The narrative and Bryony Shanahan’s direction follows a pattern that alternates between oppositions, that keeps the audience’s heart in their throat and emotions on the surface of their skin. There’s apprehension: slow and threatening apprehension, like the looming danger of wartime, quietly ticking its way up to crescendos of deep-felt anguish and intensive pain. The front row finds itself in the direct firing line as playful reminisces turn into hell on earth. There is a definitive rhythm to the text as it undulates through pacey and energetic highs and despairing lows.

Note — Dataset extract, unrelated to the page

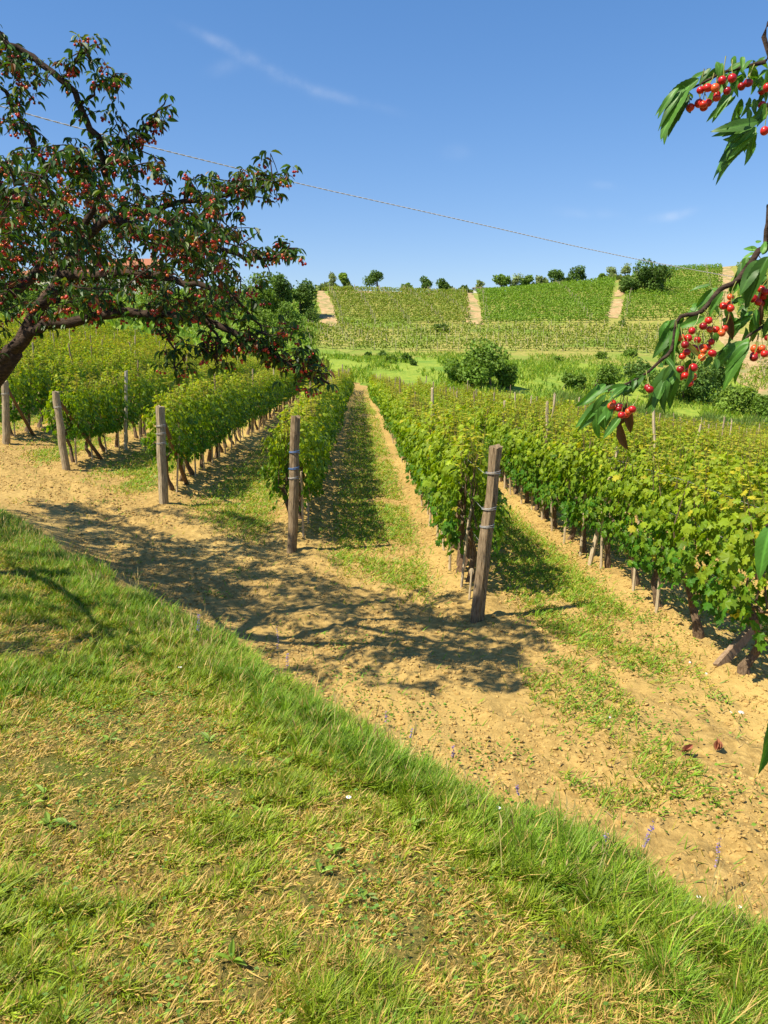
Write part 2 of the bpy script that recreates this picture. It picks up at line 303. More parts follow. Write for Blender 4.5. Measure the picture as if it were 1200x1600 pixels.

All of this is on the shoulders of four actors, but those actors – though small in number – are big in ensemble. They work in time to reinforce the rhythm of the script and are given definite movements and places within their team. All of this facilitates the pre-set structure, but the actors’ real contribution is to the individuality of the characters. Phil (Paul Tinto) prioritises his wife and baby. He is big and strong with a heart that is even bigger and stronger. His passion has the capacity to become aggressive, but there is an endearing sensitivity to him. Arthur (Jamie Wallwork) has a heritage in steel; his father brought him to the factory as a young boy and the magic from that experience has stayed with him. Kieran Knowles himself plays Tommy, an earnest, warm-hearted loner whose entire life, social and otherwise, is based in the factory. Bob (Salvatore D’Aquilla) is a clueless and socially awkward apprentice. D’Acquilla’s performance is flawless and there is no seam whatsoever between actor and character. He is loveable, hilarious and intensely real. D’Acquilla’s characterisation alone is worth the ticket price.

I came out of Operation Crucible emotionally exhausted and silenced, my heart still jumping, eyes still leaking and giggles still forming. Undoubtedly worth a watch.